Tuesday, September 11, 2007

"x" Urbanism

New and past readings suggest this course could accurately be called: Landscape Urbanism, Hyper Urbanism, New Hybrid Urbanism, Post Urbanism, Pluralism Urbanism, Site/Non-Site Urbanism, SCAPE Urbanism ... Fill in the _____ Urbanism.

These terms not only reference the various perspectives and multiple fields of study that contribute to the practice of (Landscape) Urbanism, but they also highlight the vast and rich scope, scale, and nature of the work itself. Modes of representation and processes of design hail from architecture, infrastructural, and landscape. As a planner, I would argue that this hybrid phenomenon cannot exist without the policy and implementation from that field/department as well.

In Corner's "Representation and Landscape," there was a real connection, even overlapping, between architecture and landscape representations. As an architect, "The built landscape must be determined in advance and exist after the drawing," spatially, it is all-enveloping," and "bound into geographical places and topographies" are phrases synonomous to architectural representation.
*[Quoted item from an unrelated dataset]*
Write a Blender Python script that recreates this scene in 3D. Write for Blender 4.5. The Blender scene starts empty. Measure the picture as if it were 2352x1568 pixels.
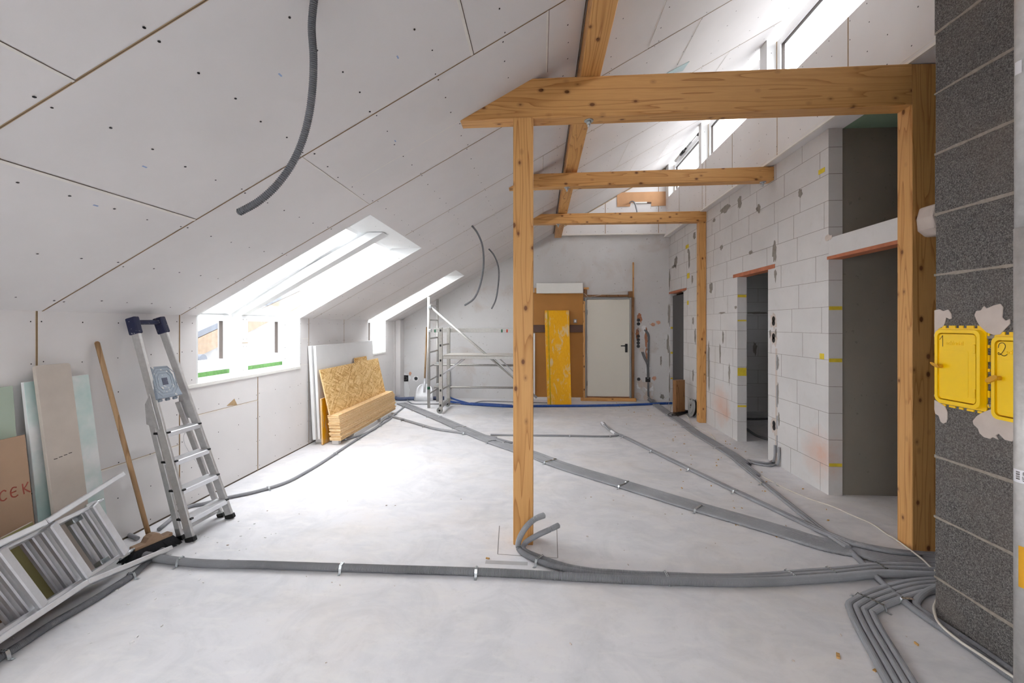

One question I wanted to pose to the group from our discussion last week related to sucess/failure and informalities of a place. Is it possible to measure the sucess or failure of a place that caters to "many publics"? What determines success or failure? Many of these cases we are studying aim at producing urban moments where, at least in the Koolhaas and Zaha projects, the results are unexpected or unknown. We spoke about homeless people in a park and an informal market in Hong Kong. Aren't these informalities part of the nature or essence of ______ Urbanism?

PS. Blogger.com thinks "Urbanism" is not a word!